Much of the backlash focused on Grant, and in late May he stepped aside from his role as moderator of Q+A on ABC television, writing in his ABC column:

No one at the ABC — whose producers invited me onto their coronation coverage as a guest — has uttered one word of public support. Not one ABC executive has publicly refuted the lies written or spoken about me. I don’t hold any individual responsible; this is an institutional failure.

He has since left the ABC and taken up a position at Monash University.

Read more: Stan Grant’s treatment is a failure of ABC’s leadership, mass media, and debate in this country

It was not until Grant announced his decision to step back from Q+A that the head of the ABC’s news division, Justin Stevens, finally made a public statement in Grant’s defence, apologising for not having done so “ten days earlier”. Anderson’s apology to Grant in a staff email had come only one day sooner.

The second case concerns Nicole Chvastek, an experienced journalist who, until March, had presented ABC Radio Victoria’s Statewide Drive program for almost a decade.

Her career ended abruptly in July after a 17-month saga set in motion by a complaint from a National Party politician, Darren Chester, telephoned directly to a senior ABC executive in Sydney. It concerned the way Chvastek had covered the Morrison government’s handling of flood relief payments to victims in northern NSW: those who lived in the National seat of Page got more, initially, than those in the neighbouring Labor-held seat of Richmond.

The details of Chvastek’s case have been traversed elsewhere.
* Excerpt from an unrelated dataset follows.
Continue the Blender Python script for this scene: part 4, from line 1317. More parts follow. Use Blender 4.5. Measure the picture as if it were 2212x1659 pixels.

It remains only for me to declare that for eight and a half years I was a guest on her program discussing media issues, and the charge of misconduct arising from Chester’s complaint was not upheld.

In both cases, at the most senior levels of ABC editorial leadership there was a failure of an editor’s first responsibility, which is to provide a safe environment within which staff can do good journalism.

There have been many analyses of how nine years of Coalition government attacks demoralised the ABC. But with Buttrose’s departure now on the horizon, it is time for others at the top to stand up.